Rettore, molti la ricordano come Ministro dei Trasporti nel governo Prodi. E anche con un uomo per lungo tempo interno al Pd. Come ha vissuto l'ultimo periodo? Qual è stata la sua posizione rispetto alla battaglia referendaria?
“Al referendum ho votato “no”, come semplice cittadino. Ho deciso di non aderire a nessun comitato quando ho capito che propendere per il no avrebbe significato  avere a che fare con personaggi di aree culturali milioni di chilometri lontane da me. E da cittadino non posso non osservare che questo risultato. In una misura che nessuno si aspettaca, è il risultato di un comportamento del premier e segretario del Pd. A mio giudizio, la stragrande maggioranza di quel 60% che ha detto no, non si è espresso sulla riforma costituzionale ma contro un modo di fare politica e un comportamento arrogante e aggressivo. E' stato un voto di protesta”.

Ma con lo stesso ragionamento si può ribattere che dalla parte di Renzi sta quel 40% di cittadini che ha votato “si”?
“Non sono d'accordo: nonostante le divisioni, il popolo del Pd ha obbedito seppure “torto collo”, obbedendo alla richiesta del suo leader; e a loro si è aggiunto un mondo che preferiva la continuità, da quello bancario a quello industriale, impaurito giustamente dal vuoto di potere”.

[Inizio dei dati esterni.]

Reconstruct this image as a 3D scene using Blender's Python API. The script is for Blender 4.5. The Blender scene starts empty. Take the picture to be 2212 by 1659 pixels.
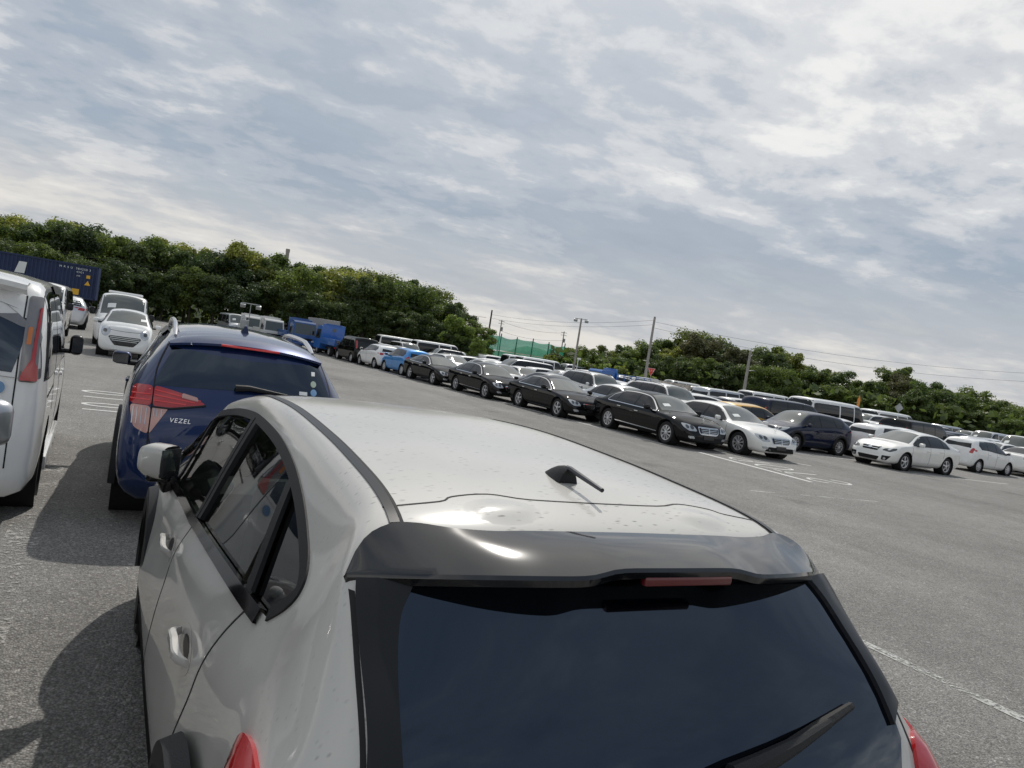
import bpy, bmesh, math, random
import numpy as np
from mathutils import Vector, Matrix, geometry
from mathutils.bvhtree import BVHTree
R = math.radians
random.seed(7)
scene = bpy.context.scene
col = scene.collection

# ------------------------------------------------------------------ camera
CAM_H = 1.82
_r, _p, _y = R(8.9), R(2.0), R(27.5)
_f = Vector((math.sin(_y)*math.cos(_p), math.cos(_y)*math.cos(_p), -math.sin(_p)))
_rt = Vector((math.cos(_y), -math.sin(_y), 0)); _up = _rt.cross(_f)
CR = _rt*math.cos(_r) + _up*math.sin(_r); CU = _up*math.cos(_r) - _rt*math.sin(_r); CF = _f
cam_d = bpy.data.cameras.new('camera'); cam_d.sensor_width = 36; cam_d.lens = 1534/2212*36
cam_d.clip_start = .03; cam_d.clip_end = 3000
cam = bpy.data.objects.new('camera', cam_d); col.objects.link(cam)
mw = Matrix((CR, CU, -CF)).transposed().to_4x4(); mw.translation = Vector((0, 0, CAM_H)); cam.matrix_world = mw
scene.camera = cam

# ------------------------------------------------------------------ light and sky
SUN_EL, SUN_AZ = 50, 31          # azimuth clockwise from +Y
w = bpy.data.worlds.new('World'); scene.world = w; w.use_nodes = True
nt = w.node_tree; nt.nodes.clear()
def N(t, **k):
    n = nt.nodes.new(t)
    for a, b in k.items(): setattr(n, a, b)
    return n
def lk(a, b): nt.links.new(a, b)
def mth(op, a, b=None, c=None, clamp=False):
    n = N('ShaderNodeMath', operation=op); n.use_clamp = clamp
    for i, v in enumerate((a, b, c)):
        if v is None: continue
        if isinstance(v, (int, float)): n.inputs[i].default_value = v
        else: lk(v, n.inputs[i])
    return n.outputs[0]
def ramp(fac, stops, interp='EASE'):
    n = N('ShaderNodeValToRGB'); n.color_ramp.interpolation = interp
    e = n.color_ramp.elements
    while len(e) < len(stops): e.new(.5)
    for i, (p, c) in enumerate(stops):
        e[i].position = p; e[i].color = (*c, 1) if len(c) == 3 else c
    lk(fac, n.inputs[0]); return n.outputs[0]
def mixc(fac, a, b, mode='MIX'):
    n = N('ShaderNodeMix', data_type='RGBA', blend_type=mode)
    for i, v in ((0, fac), (6, a), (7, b)):
        if isinstance(v, (int, float)): n.inputs[i].default_value = v
        elif isinstance(v, tuple): n.inputs[i].default_value = (*v, 1)
        else: lk(v, n.inputs[i])
    return n.outputs[2]
tc = N('ShaderNodeTexCoord'); sep = N('ShaderNodeSeparateXYZ'); lk(tc.outputs['Generated'], sep.inputs[0])
sky = N('ShaderNodeTexSky', sky_type='NISHITA'); sky.sun_disc = False
sky.sun_elevation = R(SUN_EL); sky.sun_rotation = R(SUN_AZ); sky.air_density = 1.2; sky.dust_density = 2.5
zz = mth('MAXIMUM', sep.outputs[2], 0.0)
den = mth('ADD', zz, .16)
cx = mth('DIVIDE', sep.outputs[0], den); cy = mth('DIVIDE', sep.outputs[1], den)
cmb = N('ShaderNodeCombineXYZ'); lk(cx, cmb.inputs[0]); lk(cy, cmb.inputs[1])
def noise(scale, detail, rough, off=(0,0,0), rot=0, stretch=(1,1,1), dist=0):
    m = N('ShaderNodeMapping'); m.inputs['Location'].default_value = off; m.inputs['Rotation'].default_value = (0,0,rot); m.inputs['Scale'].default_value = stretch
    lk(cmb.outputs[0], m.inputs[0])
    n = N('ShaderNodeTexNoise'); n.inputs['Scale'].default_value = scale; n.inputs['Detail'].default_value = detail
    n.inputs['Roughness'].default_value = rough; n.inputs['Distortion'].default_value = dist
    lk(m.outputs[0], n.inputs['Vector']); return n.outputs['Fac']
big = noise(.46, 6, .50, (10.6, 7.1, 0), R(35), (.62, 1.15, 1), .25)       # broad decks of cloud
fine = noise(2.7, 10, .60, (1.3, 4.2, 0), R(30), (.85, 1.05, 1), .2)      # ragged billows
puff = noise(7.5, 8, .58, (5.3, 2.2, 0), R(20), (.9, 1.0, 1), .1)         # small puffs within them
veil = noise(1.1, 6, .55, (9.3, .4, 0), R(38), (.22, 1.5, 1), .3)        # thin streaks
deck = mth('ADD', mth('ADD', mth('MULTIPLY', big, .68), mth('MULTIPLY', fine, .30)), mth('MULTIPLY', mth('SUBTRACT', puff, .5), .12))
deck = mth('ADD', deck, .02)
cloud = ramp(deck, [(.39, (.25,.305,.385)), (.46, (.30,.36,.44)), (.505, (.40,.445,.51)), (.545, (.58,.60,.63)), (.59, (.79,.79,.78)), (.68, (.96,.955,.94))])
cloud = mixc(mth('MULTIPLY', ramp(veil, [(.42, (0,0,0)), (.62, (1,1,1))]), .16), cloud, (.58, .60, .635))
# light low in the sky: warm pale band under the deck
hz = ramp(zz, [(0, (1,1,1)), (.10, (.9,.9,.9)), (.20, (0,0,0)), (1, (0,0,0))])
band = mixc(ramp(deck, [(.42, (0,0,0)), (.58, (1,1,1))]), (.50, .515, .545), (.70, .675, .635))
cloud = mixc(mth('MULTIPLY', hz, mth('ADD', .25, mth('MULTIPLY', big, 1.1)), clamp=True), cloud, band)
# forward scattering around the veiled sun
sd = Vector((math.sin(R(SUN_AZ))*math.cos(R(SUN_EL)), math.cos(R(SUN_AZ))*math.cos(R(SUN_EL)), math.sin(R(SUN_EL))))
dp = N('ShaderNodeVectorMath', operation='DOT_PRODUCT'); lk(tc.outputs['Generated'], dp.inputs[0]); dp.inputs[1].default_value = sd
halo = mth('POWER', mth('MAXIMUM', dp.outputs['Value'], 0.0), 14)
cloud = mixc(mth('MULTIPLY', halo, .55), cloud, (1.05, 1.05, 1.03))
bg1 = N('ShaderNodeBackground'); bg1.inputs[1].default_value = .10; lk(sky.outputs[0], bg1.inputs[0])
bg2 = N('ShaderNodeBackground'); bg2.inputs[1].default_value = 1.08; lk(cloud, bg2.inputs[0])
ms = N('ShaderNodeMixShader'); lk(bg1.outputs[0], ms.inputs[1]); lk(bg2.outputs[0], ms.inputs[2])
cov = ramp(mth('ADD', mth('MULTIPLY', deck, .6), mth('MULTIPLY', fine, .4)), [(.30, (.72,.72,.72)), (.5, (.96,.96,.96)), (.6, (1,1,1))])
lk(cov, ms.inputs[0])
wo = N('ShaderNodeOutputWorld'); lk(ms.outputs[0], wo.inputs[0])

sl = bpy.data.lights.new('sun', 'SUN'); sl.energy = 2.7; sl.angle = R(.6); sl.color = (1, .95, .88)
so = bpy.data.objects.new('sun', sl); col.objects.link(so); so.rotation_euler = sd.to_track_quat('Z', 'Y').to_euler()
so.location = (0, 0, 30)
scene.view_settings.view_transform = 'Standard'; scene.view_settings.look = 'None'
scene.view_settings.exposure = 0; scene.view_settings.gamma = 1; scene.view_settings.use_curve_mapping = False

def ray(px, py):                                   # photo pixel (2212 wide) -> direction
    return CF + CR*((px-1106)/1534) - CU*((py-829.5)/1534)
def at(px, py, dist):                              # a point that far away on the ground plane
    d = ray(px, py); s = dist/math.hypot(d.x, d.y); return Vector((0, 0, CAM_H)) + d*s
def gnd(px, py, z=0):
    d = ray(px, py); s = (z-CAM_H)/d.z; return Vector((0, 0, CAM_H)) + d*s
# ------------------------------------------------------------------ materials
MATS = {}
def mat(name, colr, rough=.5, metal=0, coat=0, spec=.5, var=0, vscale=6, bump=0, bscale=40, emit=None, crough=.03):
    if name in MATS: return MATS[name]
    m = bpy.data.materials.new(name); m.use_nodes = True; t = m.node_tree; b = t.nodes['Principled BSDF']
    b.inputs['Base Color'].default_value = (*colr, 1); b.inputs['Roughness'].default_value = rough; b.inputs['Metallic'].default_value = metal
    b.inputs['Coat Weight'].default_value = coat; b.inputs['Coat Roughness'].default_value = crough; b.inputs['Specular IOR Level'].default_value = spec
    if var or bump:
        tcn = t.nodes.new('ShaderNodeTexCoord'); n = t.nodes.new('ShaderNodeTexNoise'); n.inputs['Scale'].default_value = vscale; n.inputs['Detail'].default_value = 6
        t.links.new(tcn.outputs['Object'], n.inputs['Vector'])
        if var:
            mp = t.nodes.new('ShaderNodeMapRange'); mp.inputs[3].default_value = 1-var; mp.inputs[4].default_value = 1+var
            mp.inputs[1].default_value = .3; mp.inputs[2].default_value = .7
            t.links.new(n.outputs['Fac'], mp.inputs[0])
            mx = t.nodes.new('ShaderNodeMix'); mx.data_type = 'RGBA'; mx.blend_type = 'MULTIPLY'; mx.inputs[0].default_value = 1; mx.inputs[6].default_value = (*colr, 1)
            t.links.new(mp.outputs[0], mx.inputs[7]); t.links.new(mx.outputs[2], b.inputs['Base Color'])
        if bump:
            n2 = t.nodes.new('ShaderNodeTexNoise'); n2.inputs['Scale'].default_value = bscale; n2.inputs['Detail'].default_value = 4
            t.links.new(tcn.outputs['Object'], n2.inputs['Vector'])
            bp = t.nodes.new('ShaderNodeBump'); bp.inputs['Strength'].default_value = bump; bp.inputs['Distance'].default_value = .01
            t.links.new(n2.outputs['Fac'], bp.inputs['Height']); t.links.new(bp.outputs[0], b.inputs['Normal'])
    if emit:
        b.inputs['Emission Color'].default_value = (*emit[:3], 1); b.inputs['Emission Strength'].default_value = emit[3]
    MATS[name] = m; return m
def paint(name, c, metal=0, rough=.38, coat=1.0, spec=.25):
    """car paint: base under clear coat, with a film of road dust (patchy roughness)"""
    if name in MATS: return MATS[name]
    m = mat(name, c, rough, metal, coat, spec, var=.05, vscale=2.2)
    t = m.node_tree; b = t.nodes['Principled BSDF']
    tcn = t.nodes.new('ShaderNodeTexCoord'); n = t.nodes.new('ShaderNodeTexNoise'); n.inputs['Scale'].default_value = 3.5; n.inputs['Detail'].default_value = 8
    t.links.new(tcn.outputs['Object'], n.inputs['Vector'])
    mp = t.nodes.new('ShaderNodeMapRange'); mp.inputs[1].default_value = .35; mp.inputs[2].default_value = .75; mp.inputs[3].default_value = .015; mp.inputs[4].default_value = .07
    t.links.new(n.outputs['Fac'], mp.inputs[0]); t.links.new(mp.outputs[0], b.inputs['Coat Roughness'])
    return m
P = dict(white=paint('paint_white', (.80,.80,.785)), pearl=paint('paint_pearl_white', (.78,.775,.74), .03), silver=paint('paint_silver', (.52,.53,.54), .75, .34),
         grey=paint('paint_grey', (.16,.165,.17), .6), black=paint('paint_black', (.004,.004,.0045), 0, .3, .75, .0), navy=paint('paint_navy', (.006,.011,.036), 0, .35, .8, .05),
         blue=paint('paint_deep_blue', (.009,.025,.092), .45, .33, 1.0, .15), sky=paint('paint_bright_blue', (.035,.25,.62), .3), truckblue=paint('paint_truck_blue', (.02,.13,.42), 0, .45),
         yellow=paint('paint_yellow', (.75,.42,.05)), red=paint('paint_red', (.35,.02,.02)), brown=paint('paint_bronze', (.16,.10,.07), .5), beige=paint('paint_champagne', (.50,.47,.41), .5))
mat('rubber', (.018,.018,.019), .8, bump=.3, bscale=60); mat('plastic', (.016,.0165,.018), .55, 0, 0, .25, bump=.15, bscale=220)
mat('trim', (.010,.0105,.012), .30, 0, 0, .3); mat('gloss_black', (.005,.005,.006), .06); mat('chrome', (.80,.80,.80), .12, 1)
mat('alloy', (.62,.62,.63), .28, .45); mat('alloy_dark', (.08,.08,.085), .3, .7); mat('hubcap', (.50,.50,.51), .35, .3)
mat('glass_side', (.008,.009,.010), .03, 0, 0, .55); mat('glass_front', (.062,.074,.070), .04, 0, .5, .7)
mat('glass_dark', (.001,.0015,.003), .025, 0, 0, 1.0)
mat('lamp_clear', (.48,.50,.52), .12, .35, 1.0); mat('lamp_dark', (.06,.065,.07), .1, .3, 1.0); mat('lamp_red', (.42,.012,.014), .12, 0, 1.0); mat('lamp_amber', (.6,.17,.02), .15, 0, 1)
mat('seam', (.012,.012,.013), .8); mat('well', (.008,.008,.008), .9); mat('plate', (.02,.02,.022), .4); mat('paper', (.75,.77,.75), .6)
mat('seat', (.42,.41,.385), .85, bump=.3, bscale=120); mat('dash', (.03,.031,.033), .6); mat('liner', (.42,.41,.38), .9)
mat('galv', (.33,.34,.34), .5, .4, var=.15, vscale=3); mat('concrete_pole', (.30,.285,.26), .85, var=.15, vscale=2, bump=.2)
mat('wood_pole', (.085,.072,.06), .9, var=.2); mat('cable', (.03,.03,.03), .7)
MATS['glass_dark'].node_tree.nodes['Principled BSDF'].inputs['Specular Tint'].default_value = (.62,.78,1.0,1)      # blue put into the reflections, standing in for blue sky behind
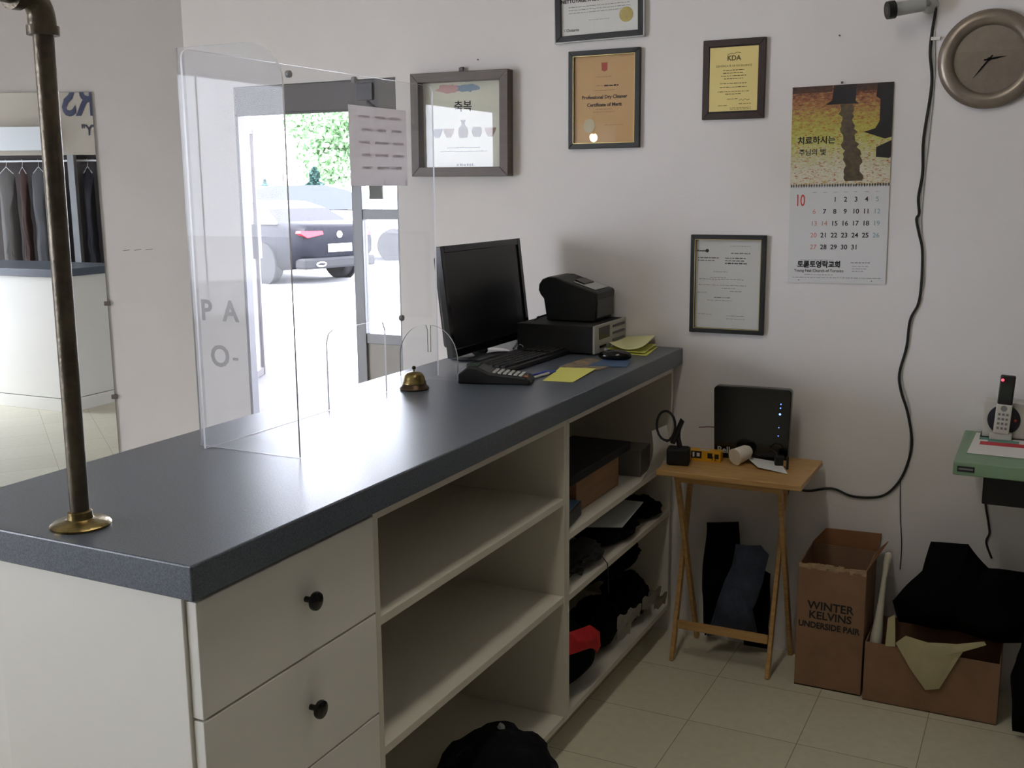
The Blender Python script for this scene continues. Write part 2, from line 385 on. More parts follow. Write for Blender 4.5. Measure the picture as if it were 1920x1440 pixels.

Cosa pensa di Gentiloni premier?
"Gentiloni è una bravissima persona, ultranavigata, di toni molto differenti rispetto a Renzi, un mediatore”.

Diciamo un democristiano?
“Di primo stampo, anche se i suoi inizi sono stati diversi. Se non intendiamo “democristiano” uno con la tessera della DC ma un modo ci concepire i rapporti, sì lo è, così come lo è questo governo. Gentiloni è un politico che si è assunto il compito di ammettere la necessità di essere immolato per la causa”.

Quando pensa che si andrà a votare?
“L'ipotesi più probabile è che si voti a giugno, ma sono convinto che alla fine si farà il salto della quaglia fino a metà settembre, per i motivi che conosciamo”.